• [WHAT THE TASK REQUIRES]
Take each line that has the word "part" and return it.

• [EXCERPTED RECORDS]
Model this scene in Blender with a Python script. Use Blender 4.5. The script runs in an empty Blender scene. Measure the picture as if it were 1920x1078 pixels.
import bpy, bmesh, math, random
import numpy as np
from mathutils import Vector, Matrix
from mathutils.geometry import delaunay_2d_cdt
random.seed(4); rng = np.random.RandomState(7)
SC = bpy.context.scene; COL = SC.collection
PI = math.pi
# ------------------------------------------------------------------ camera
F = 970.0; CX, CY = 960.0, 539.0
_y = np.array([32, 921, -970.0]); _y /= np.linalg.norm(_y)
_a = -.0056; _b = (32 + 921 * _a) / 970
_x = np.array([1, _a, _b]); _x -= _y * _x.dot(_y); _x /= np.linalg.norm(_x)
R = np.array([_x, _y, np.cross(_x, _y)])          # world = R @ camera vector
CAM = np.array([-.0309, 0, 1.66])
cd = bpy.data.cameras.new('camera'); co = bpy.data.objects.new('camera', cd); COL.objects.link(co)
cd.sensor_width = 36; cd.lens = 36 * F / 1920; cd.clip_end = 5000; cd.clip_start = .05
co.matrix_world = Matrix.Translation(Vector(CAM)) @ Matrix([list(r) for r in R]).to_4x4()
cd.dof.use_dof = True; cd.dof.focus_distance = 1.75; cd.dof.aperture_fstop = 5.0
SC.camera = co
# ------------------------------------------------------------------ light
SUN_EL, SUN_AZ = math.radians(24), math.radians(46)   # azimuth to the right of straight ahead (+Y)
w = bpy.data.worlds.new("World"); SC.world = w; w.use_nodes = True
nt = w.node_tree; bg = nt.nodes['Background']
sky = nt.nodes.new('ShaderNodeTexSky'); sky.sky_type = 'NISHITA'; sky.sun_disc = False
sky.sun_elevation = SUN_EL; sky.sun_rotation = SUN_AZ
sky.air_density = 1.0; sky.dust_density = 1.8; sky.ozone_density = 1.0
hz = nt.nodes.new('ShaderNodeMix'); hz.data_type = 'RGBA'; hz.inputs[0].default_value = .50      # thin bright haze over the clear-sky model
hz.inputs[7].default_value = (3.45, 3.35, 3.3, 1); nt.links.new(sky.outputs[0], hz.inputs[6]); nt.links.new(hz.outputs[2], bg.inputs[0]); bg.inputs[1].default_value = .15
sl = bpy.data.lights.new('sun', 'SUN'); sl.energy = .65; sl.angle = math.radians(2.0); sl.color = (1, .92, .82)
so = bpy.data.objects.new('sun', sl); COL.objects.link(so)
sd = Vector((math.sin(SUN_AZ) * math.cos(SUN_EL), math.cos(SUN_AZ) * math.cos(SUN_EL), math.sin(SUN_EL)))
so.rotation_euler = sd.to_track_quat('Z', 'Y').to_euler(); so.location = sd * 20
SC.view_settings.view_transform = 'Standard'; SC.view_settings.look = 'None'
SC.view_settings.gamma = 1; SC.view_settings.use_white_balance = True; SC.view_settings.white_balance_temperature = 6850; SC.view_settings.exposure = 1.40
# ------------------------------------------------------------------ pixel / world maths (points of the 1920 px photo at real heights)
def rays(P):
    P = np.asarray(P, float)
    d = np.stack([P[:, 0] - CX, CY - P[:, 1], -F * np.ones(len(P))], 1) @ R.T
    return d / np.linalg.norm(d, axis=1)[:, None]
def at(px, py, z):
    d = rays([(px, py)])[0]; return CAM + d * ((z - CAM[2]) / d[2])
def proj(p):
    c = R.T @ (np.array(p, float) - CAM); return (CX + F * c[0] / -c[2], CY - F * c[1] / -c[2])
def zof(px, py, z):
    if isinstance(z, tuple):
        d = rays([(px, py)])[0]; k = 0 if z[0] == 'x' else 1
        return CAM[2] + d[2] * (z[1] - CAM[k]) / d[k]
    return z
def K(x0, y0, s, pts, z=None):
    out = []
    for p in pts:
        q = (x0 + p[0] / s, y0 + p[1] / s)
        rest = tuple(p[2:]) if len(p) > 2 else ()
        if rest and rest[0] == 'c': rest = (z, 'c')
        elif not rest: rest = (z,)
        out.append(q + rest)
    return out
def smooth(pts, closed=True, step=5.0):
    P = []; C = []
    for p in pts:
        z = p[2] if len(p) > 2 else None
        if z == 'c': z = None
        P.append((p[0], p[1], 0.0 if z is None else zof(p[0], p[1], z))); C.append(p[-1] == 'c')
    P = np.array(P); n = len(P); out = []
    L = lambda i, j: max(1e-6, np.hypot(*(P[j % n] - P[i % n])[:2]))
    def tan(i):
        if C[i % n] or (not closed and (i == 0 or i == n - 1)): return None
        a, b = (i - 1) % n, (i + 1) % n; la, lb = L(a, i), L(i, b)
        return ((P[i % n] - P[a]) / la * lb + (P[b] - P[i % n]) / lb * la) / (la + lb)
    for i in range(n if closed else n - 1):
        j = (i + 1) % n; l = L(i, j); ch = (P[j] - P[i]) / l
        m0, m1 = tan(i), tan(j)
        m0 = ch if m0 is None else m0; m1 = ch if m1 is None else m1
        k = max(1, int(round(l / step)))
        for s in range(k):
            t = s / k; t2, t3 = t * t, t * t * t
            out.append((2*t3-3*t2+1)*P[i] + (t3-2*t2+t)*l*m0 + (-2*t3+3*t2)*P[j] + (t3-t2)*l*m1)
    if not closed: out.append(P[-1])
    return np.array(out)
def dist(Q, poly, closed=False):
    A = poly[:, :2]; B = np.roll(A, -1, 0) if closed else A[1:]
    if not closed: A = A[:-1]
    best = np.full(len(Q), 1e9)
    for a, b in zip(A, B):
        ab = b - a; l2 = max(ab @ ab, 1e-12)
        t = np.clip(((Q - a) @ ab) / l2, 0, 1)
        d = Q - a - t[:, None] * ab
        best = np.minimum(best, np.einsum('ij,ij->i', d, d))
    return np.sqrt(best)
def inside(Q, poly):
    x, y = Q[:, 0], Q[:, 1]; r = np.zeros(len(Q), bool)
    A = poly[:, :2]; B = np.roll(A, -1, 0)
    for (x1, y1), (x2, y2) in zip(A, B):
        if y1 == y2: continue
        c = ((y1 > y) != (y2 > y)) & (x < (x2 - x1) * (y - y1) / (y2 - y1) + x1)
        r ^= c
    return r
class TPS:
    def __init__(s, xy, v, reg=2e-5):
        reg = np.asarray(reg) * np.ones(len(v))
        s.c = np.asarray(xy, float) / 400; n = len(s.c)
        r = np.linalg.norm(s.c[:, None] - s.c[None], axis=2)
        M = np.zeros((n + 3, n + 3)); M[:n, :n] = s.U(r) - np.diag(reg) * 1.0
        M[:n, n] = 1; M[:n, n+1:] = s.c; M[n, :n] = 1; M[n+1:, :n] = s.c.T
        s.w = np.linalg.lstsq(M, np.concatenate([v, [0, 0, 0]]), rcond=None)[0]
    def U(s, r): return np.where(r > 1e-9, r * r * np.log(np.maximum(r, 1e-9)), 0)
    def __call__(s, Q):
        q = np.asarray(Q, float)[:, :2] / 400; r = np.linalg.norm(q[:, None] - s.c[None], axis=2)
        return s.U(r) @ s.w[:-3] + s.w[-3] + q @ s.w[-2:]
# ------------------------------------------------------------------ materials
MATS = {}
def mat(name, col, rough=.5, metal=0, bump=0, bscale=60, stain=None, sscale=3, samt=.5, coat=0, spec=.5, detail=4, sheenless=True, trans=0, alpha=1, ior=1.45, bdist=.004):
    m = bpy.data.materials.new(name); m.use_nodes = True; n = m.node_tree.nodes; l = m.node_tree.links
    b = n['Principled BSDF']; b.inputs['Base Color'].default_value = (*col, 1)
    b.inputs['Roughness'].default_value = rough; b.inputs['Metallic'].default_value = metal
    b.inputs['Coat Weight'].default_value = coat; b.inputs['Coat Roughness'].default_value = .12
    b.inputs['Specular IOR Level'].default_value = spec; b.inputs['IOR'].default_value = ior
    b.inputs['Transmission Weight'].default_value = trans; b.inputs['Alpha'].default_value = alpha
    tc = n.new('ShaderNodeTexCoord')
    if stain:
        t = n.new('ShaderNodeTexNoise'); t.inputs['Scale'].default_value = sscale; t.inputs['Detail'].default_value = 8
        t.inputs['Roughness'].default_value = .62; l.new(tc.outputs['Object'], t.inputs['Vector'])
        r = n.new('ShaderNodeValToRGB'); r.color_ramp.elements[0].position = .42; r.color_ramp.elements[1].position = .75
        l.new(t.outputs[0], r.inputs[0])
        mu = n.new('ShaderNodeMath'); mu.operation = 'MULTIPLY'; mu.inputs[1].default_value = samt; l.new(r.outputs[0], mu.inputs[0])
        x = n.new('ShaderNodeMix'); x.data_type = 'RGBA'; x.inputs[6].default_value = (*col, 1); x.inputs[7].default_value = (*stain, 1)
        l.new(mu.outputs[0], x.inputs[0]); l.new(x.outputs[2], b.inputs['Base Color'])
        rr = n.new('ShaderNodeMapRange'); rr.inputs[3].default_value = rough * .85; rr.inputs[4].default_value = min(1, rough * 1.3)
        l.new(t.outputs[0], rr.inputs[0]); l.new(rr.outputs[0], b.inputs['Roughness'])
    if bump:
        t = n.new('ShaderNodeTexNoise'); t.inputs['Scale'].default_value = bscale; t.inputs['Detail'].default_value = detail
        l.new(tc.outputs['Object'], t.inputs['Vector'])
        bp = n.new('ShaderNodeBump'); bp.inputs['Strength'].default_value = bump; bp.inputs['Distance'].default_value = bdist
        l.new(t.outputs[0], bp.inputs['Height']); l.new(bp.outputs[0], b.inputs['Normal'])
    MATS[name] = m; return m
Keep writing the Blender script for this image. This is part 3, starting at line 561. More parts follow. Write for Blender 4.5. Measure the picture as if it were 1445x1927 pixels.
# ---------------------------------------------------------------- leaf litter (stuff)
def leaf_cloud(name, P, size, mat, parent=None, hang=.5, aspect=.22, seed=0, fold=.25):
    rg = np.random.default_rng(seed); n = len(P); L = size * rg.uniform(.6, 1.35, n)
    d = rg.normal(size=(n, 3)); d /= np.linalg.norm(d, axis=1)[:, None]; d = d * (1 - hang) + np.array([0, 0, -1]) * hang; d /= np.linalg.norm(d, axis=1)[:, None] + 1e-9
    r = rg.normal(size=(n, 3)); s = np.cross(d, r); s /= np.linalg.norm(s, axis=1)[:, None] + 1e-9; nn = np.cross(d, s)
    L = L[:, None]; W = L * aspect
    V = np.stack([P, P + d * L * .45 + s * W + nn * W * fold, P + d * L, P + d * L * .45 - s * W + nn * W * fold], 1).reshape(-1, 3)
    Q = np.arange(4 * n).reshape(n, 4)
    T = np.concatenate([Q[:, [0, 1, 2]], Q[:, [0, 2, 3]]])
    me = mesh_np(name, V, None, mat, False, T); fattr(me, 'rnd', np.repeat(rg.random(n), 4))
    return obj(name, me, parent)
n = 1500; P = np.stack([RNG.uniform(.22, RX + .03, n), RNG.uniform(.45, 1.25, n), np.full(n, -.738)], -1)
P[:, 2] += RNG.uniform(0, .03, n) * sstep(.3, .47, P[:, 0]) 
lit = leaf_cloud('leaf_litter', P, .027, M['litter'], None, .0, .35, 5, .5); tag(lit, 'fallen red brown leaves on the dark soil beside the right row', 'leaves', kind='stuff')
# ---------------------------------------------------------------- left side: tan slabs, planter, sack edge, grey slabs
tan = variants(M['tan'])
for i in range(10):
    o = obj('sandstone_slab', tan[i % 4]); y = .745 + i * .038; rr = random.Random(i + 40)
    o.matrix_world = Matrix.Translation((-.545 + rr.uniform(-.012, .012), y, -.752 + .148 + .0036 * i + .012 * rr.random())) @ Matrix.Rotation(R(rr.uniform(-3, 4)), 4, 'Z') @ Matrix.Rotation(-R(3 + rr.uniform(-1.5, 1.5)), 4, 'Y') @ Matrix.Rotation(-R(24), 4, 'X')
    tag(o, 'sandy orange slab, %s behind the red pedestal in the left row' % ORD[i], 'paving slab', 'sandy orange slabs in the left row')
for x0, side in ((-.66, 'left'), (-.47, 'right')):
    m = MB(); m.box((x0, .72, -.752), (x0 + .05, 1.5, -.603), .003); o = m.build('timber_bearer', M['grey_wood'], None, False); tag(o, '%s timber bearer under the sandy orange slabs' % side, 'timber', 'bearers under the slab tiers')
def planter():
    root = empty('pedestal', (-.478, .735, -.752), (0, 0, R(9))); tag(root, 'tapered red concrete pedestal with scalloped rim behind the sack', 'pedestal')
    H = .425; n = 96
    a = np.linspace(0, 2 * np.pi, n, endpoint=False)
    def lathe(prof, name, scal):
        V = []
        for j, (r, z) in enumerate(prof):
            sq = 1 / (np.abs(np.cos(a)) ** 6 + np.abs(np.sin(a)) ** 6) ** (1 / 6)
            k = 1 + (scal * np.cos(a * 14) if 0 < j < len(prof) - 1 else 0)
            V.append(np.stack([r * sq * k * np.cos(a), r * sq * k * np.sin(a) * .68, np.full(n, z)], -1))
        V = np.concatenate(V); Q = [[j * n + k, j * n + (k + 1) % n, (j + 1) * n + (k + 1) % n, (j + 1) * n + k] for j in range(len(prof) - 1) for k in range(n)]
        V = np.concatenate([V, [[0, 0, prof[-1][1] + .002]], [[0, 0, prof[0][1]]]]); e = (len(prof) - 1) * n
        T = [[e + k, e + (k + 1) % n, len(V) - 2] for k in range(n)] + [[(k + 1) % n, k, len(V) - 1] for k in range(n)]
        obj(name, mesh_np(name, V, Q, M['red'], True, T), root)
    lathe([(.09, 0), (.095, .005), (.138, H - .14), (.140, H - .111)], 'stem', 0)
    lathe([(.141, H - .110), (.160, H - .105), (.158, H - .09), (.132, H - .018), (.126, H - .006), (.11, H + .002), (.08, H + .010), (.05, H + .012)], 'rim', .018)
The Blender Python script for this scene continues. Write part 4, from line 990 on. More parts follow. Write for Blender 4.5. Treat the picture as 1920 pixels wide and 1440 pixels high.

• [ANSWER FOR THIS EXERCISE]
Keep writing the Blender script for this image. This is part 3, starting at line 561. More parts follow. Write for Blender 4.5. Measure the picture as if it were 1445x1927 pixels.
The Blender Python script for this scene continues. Write part 4, from line 990 on. More parts follow. Write for Blender 4.5. Treat the picture as 1920 pixels wide and 1440 pixels high.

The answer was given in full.